Thu, December 19, 10:30am to 12:00pm EST (10:30am to 12:00pm EST), Virtual Zoom Room 04

Abstract

If we accept the premise that subjects are constituted in a language that necessarily exceeds them, we must account for a difference, an uncontrollability, that dwells in the relation between language and speaking subjects. Building on this difference, this paper asks under what circumstances can a language be thought of as a way out of identity? Such an approach to language is evident in Franz Kafka’s engagement with Yiddish (or “Jargon,” as he called it). In 1912, Kafka addressed an audience of acculturated German-speaking Jews who gathered in Prague’s Jewish Town Hall to listen to a recital of Yiddish poetry. Kafka, who organized the event, also opened the night with an introductory lecture on the Yiddish language, given in German.

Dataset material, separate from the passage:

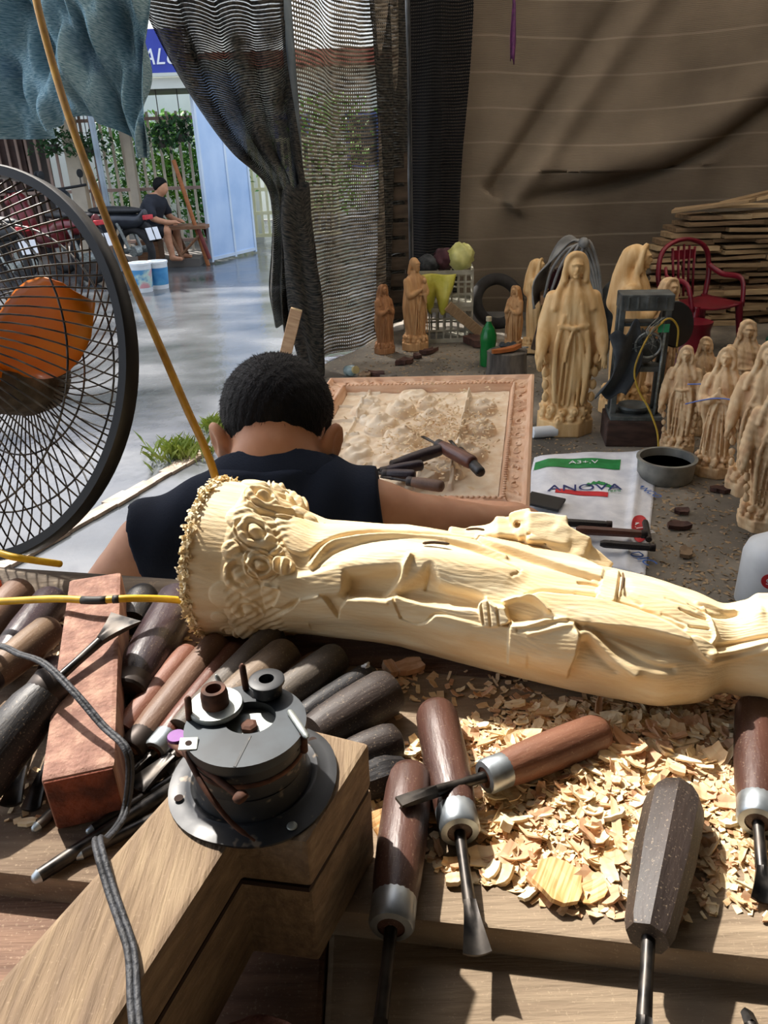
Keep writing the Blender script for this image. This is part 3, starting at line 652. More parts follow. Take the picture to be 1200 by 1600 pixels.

The lecture centered on the dread that Yiddish invoked in its listeners and discussed the borderline position of Yiddish in between languages as well as its untranslatability into German. This paper aims to think with Kafka’s “Introductory Lecture on the Jargon” in order to outline an alternative linguistic attachment, whereby language is imagined as a monstrous creature whose linguistic function resembles that of translation. Through a close reading of Kafka’s work, I argue that his monster Jargon opens up an alternative linguistic position in which language is experienced performatively, as a translation of sorts. As such, it helps theorize an idea of a language that enfolds a critique of identity from within its own vulnerability.